The Tenth Circle by Jodi Picoult
Publisher: Atria Books
ISBN: 0743496701, $26.00 U.S./$36.00 Can., 387 pp.

Jodi Picoult
Image from her Web
Is it possible that hell is inside ourselves, a place where we confront personal truths. In the The Tenth Circle, Jodi Picoult explores dark places in perfect suburban lives. Her latest novel’s twists and suspense will satisfy the most adrenaline-addicted reader.
Picoult’s writing has matured. In Plain Truth, an early book, she explored the suspicious death of an unwed Amish mother’s baby, nailing the battle between self and culture, but filtering it through a soft lens. An occasional faulty detail pulled us out of the plot. Like this – a character, cruising a Wisconsin highway in early June muses about seeing corn in full tassel. Not going to happen in June, and anyone who knows that snaps right out of the story. There are no such slips in The Tenth Circle.
As the book opens, we get to know Laura, Daniel and Trixie in reminiscences and well-crafted conversations. All looks pretty normal, but a pointed uneasiness lurks. The novel, like a proverbial onion, unfolds in layers. The more we delve, the more Picoult shows us.
Laura and Daniel are role models of perfect middle class family life. She’s a college professor; Daniel is a successful graphic novel artist, a stay-at-home dad who dotes on his daughter.
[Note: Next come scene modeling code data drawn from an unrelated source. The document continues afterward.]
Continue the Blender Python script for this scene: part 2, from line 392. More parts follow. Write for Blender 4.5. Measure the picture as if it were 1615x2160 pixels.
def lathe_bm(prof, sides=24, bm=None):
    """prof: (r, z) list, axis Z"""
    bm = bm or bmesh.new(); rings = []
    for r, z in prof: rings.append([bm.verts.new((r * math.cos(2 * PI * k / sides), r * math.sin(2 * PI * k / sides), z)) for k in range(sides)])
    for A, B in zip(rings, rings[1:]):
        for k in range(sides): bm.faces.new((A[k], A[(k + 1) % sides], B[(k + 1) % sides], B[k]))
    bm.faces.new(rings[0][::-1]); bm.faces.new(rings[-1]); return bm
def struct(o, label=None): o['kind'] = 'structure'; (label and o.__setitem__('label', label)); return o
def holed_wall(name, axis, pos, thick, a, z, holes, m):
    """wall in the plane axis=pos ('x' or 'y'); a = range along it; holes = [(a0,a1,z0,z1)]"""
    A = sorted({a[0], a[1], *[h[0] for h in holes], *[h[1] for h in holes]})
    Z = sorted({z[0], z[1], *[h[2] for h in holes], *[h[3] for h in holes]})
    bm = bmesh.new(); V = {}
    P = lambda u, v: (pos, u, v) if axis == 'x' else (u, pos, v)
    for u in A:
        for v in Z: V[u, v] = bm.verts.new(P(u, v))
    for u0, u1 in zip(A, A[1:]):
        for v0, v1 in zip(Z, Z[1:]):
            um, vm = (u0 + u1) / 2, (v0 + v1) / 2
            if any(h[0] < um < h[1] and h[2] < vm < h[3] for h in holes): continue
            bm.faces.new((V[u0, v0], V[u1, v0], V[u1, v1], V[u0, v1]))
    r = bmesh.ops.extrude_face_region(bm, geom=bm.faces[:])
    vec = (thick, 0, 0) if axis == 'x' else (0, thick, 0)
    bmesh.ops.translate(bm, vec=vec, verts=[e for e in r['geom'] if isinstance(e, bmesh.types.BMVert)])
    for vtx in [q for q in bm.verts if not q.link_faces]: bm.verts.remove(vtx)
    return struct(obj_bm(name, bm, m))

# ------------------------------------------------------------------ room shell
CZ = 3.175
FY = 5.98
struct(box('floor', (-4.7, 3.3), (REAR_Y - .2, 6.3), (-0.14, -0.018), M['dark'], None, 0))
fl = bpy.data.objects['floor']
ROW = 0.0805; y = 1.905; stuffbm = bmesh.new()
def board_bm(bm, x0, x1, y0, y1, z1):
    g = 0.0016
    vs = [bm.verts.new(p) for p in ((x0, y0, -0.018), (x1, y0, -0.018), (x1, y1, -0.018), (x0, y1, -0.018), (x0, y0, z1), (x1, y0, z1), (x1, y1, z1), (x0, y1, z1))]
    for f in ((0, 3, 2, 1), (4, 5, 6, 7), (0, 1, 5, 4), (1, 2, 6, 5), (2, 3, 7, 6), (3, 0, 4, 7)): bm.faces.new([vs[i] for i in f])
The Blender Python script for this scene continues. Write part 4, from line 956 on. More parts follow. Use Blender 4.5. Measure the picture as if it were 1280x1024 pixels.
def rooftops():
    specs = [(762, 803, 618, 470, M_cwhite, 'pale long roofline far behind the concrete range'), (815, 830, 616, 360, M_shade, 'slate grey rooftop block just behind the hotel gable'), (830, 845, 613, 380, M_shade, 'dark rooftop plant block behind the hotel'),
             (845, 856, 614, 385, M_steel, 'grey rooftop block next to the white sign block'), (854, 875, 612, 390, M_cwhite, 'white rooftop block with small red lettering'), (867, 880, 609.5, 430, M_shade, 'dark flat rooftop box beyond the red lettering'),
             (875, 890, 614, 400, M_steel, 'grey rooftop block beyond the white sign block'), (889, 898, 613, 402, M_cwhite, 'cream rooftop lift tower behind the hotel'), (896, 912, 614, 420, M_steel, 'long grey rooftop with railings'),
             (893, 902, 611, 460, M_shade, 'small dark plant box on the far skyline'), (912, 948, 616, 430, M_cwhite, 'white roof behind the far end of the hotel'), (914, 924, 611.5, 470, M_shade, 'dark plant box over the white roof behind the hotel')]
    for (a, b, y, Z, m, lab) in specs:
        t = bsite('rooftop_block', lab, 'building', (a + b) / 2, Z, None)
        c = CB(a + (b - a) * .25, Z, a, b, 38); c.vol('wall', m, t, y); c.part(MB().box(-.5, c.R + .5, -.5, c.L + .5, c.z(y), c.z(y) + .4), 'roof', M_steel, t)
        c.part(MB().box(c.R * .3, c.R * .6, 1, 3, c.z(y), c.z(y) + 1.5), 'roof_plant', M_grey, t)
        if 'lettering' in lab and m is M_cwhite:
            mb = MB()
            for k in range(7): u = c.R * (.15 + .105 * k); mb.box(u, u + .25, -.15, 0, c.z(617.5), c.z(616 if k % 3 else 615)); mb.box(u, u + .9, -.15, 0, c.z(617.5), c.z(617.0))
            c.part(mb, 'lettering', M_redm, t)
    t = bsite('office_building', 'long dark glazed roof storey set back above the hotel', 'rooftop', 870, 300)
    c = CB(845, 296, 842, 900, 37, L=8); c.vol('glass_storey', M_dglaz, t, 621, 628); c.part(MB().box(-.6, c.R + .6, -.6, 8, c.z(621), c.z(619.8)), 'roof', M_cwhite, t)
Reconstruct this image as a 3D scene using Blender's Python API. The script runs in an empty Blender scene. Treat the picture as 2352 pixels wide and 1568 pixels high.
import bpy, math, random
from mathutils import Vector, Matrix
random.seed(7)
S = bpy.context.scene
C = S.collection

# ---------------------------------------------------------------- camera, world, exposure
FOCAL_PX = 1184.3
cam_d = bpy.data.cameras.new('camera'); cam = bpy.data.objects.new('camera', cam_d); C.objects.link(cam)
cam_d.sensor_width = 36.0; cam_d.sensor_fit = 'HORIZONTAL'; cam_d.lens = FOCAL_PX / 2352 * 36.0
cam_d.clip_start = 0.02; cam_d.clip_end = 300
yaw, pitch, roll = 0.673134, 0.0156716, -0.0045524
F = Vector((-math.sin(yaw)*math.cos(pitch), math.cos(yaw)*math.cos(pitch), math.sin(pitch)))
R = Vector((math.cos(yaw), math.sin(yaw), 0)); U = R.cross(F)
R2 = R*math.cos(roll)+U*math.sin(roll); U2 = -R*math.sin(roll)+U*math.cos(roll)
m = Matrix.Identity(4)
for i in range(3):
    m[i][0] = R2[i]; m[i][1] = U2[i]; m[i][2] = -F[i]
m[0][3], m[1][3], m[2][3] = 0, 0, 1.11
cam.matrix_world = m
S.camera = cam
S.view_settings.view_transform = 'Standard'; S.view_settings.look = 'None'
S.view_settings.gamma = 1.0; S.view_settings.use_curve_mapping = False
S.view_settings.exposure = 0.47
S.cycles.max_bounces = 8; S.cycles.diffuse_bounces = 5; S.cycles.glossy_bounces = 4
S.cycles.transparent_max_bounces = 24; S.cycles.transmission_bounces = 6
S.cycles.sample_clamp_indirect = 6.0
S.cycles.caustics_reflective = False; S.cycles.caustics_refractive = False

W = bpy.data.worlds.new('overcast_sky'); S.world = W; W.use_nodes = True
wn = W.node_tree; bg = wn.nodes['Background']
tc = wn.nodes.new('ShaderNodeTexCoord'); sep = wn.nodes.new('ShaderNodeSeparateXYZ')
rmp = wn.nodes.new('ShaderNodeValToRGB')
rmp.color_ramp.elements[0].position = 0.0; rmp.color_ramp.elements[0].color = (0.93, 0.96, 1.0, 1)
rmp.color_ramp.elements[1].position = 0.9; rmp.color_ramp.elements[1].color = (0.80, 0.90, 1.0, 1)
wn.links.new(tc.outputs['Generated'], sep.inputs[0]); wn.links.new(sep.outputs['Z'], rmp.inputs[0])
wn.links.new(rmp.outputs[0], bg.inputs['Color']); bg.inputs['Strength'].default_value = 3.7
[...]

We meet Daniel in a prologue reliving a parent’s horror – his baby daughter is missing. We’re shown that this is only the first time Daniel has to cope with the loss of his child. Trixie, a great kid, good student, pretty-as-a-picture, rebellious, and 15 years-old, will be gone again. Another layer.
Daniel grew up in an Eskimo village where his mother was the only teacher. He was the only white child. For children, different is terrible. For Daniel, the teasing was bad, but his self-inflicted feelings of exclusion from the clan were intolerable. With fists and rage he lashed out against his own demons, but held everyone else at fault. Stealing, drinking, fighting – then committing an unforgivable crime against his best friend, Cane. Daniel runs. From Alaska and from himself.
In Boston, buried in his art of creating graphic novels, he meets Laura, balm for unhealed wounds. She ends up pregnant and intimidated by his dark side. To win her for keeps, he clamps down on his wild streak, blanketing himself in middle-class normalcy like it’s one of those protective bunny suits hazmat teams wear. He never wavers and, for fifteen years, life is uncannily right. Then that layer peels away and Trixie’s tragedy sets fire to Daniel’s fuse again.
“Daddy, he raped me….”
Those words ignite an explosion of action, emotion, confrontation and terror. Nothing is what it seems. Picoult must have set her keyboard on fire as she wrote. The energy and tumble-down acceleration is extraordinary. We follow 15 year-old Trixie on a 4100 mile Odyssey to strip away the final layers for that sense of closure critical to a good read. No lame gimmicks – real truths show the Stone family in sharp, unflinching detail.
Picoult’s chapter transitions are intriguing with frame-by-frame segments of Daniel’s graphic novel as an effective bridging device. Alternating between Picoult’s plot and the graphic novel is fun, a place to catch your breath.
No novel is perfect, but it’s tough to pick at this story’s continuity. I wasn’t aware of misplaced details. Picoult’s complexity put me off at first. She’s fond of omniscient point-of-view and, until I caught the rhythm of switching between her places, times and characters’ thoughts, I felt disoriented. Was I inside Daniel’s head or Laura’s? Was it the present or the past? The author, herself, calls the project a “massive undertaking,” and the research had to have been extreme. It shows with richness and texture. I tripped over minor pacing bumps at the beginning, but in the end, that complexity made the story as engaging as a fine game of cat’s cradle.